Tunnels

De Trimble® Tunnels software is specifiek ontwikkeld voor inmeten in tunnels.

Gebruik Tunnels om:

  • Definiëren van een tunnel
    • Verfijnen van tunnel componenten, zoals horizontale en verticale alignementen, sjablonen en rotatie, of om een definitie uit een LandXML bestand te importeren.
    • Kopvlak springgaten en uitzetposities definiëren die typisch voor boutgaten worden gebruikt.
    • Bekijken van de tunnel alvorens onder de grond te gaan.
  • Inmeten van een tunnel
    • Auto scan van dwarsprofielen uitvoeren, o.a. met opties voor handmatig meten en punten verwijderen.
    • Posities relatief t.o.v. de tunnel definitie meten.
    • Vooraf gedefinieerde posities uitzetten.
    • Positioneren van machines, zoals een tunnelboor, ten opzichte van de tunnel.
  • Uitvoer en rapporten
    • Automatisch gescande en handmatig gemeten punten bekijken.
    • Uitgezette punten bekijken.

Werken met Tunnels

Wanneer u een meting start, wordt u gevraagd de meetmethode te selecteren die u voor uw uitrusting hebt geconfigureerd.

Om tussen applicaties te wisselen, tikt u op het applicatie symbool op de statusbalk en daarna selecteert u de applicatie waarnaar u wilt wisselen.

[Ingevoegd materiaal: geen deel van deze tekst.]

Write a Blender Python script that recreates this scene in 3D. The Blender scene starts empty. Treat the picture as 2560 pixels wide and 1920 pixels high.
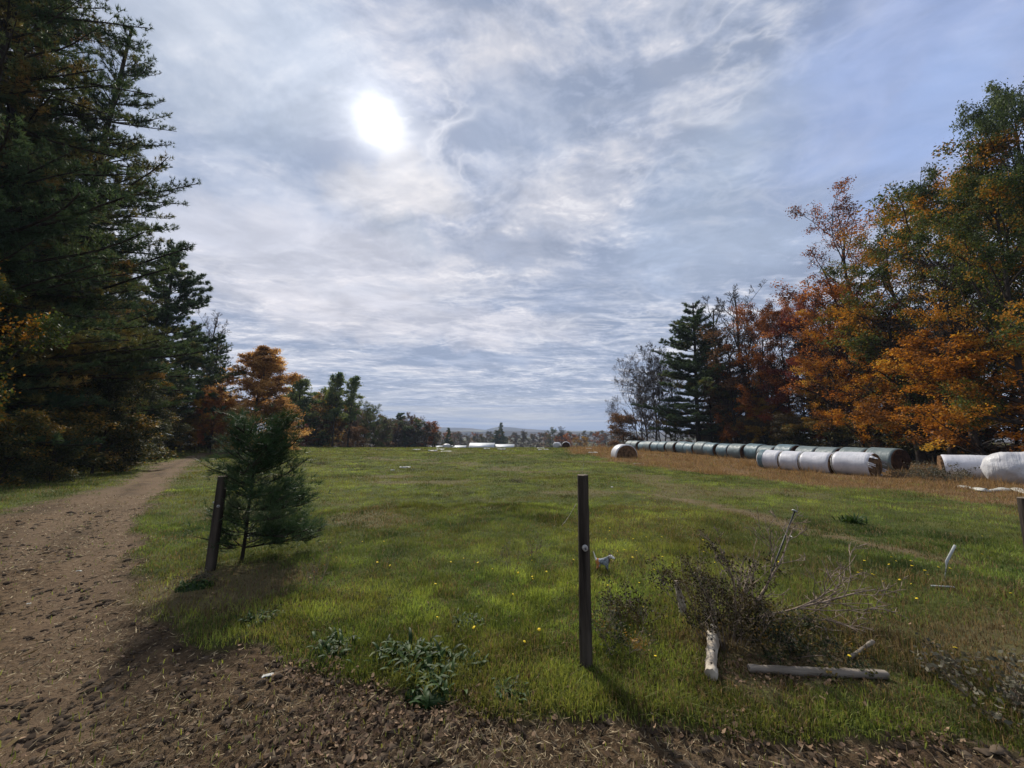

U kunt ook op tikken, daarna op de naam van de app die u momenteel gebruikt tikken en vervolgens de applicatie waarnaar u wilt overschakelen selecteren.

Om de tunnel te definiëren en in te meten met gebruikmaking van de term 'chainage' in plaats van 'station' voor de afstand in de tunnel, selecteert u in het hoofdmenu van Trimble Access Instellingen / Taal en vervolgens selecteert u het vakje Gebruik chainage afstand terminologie.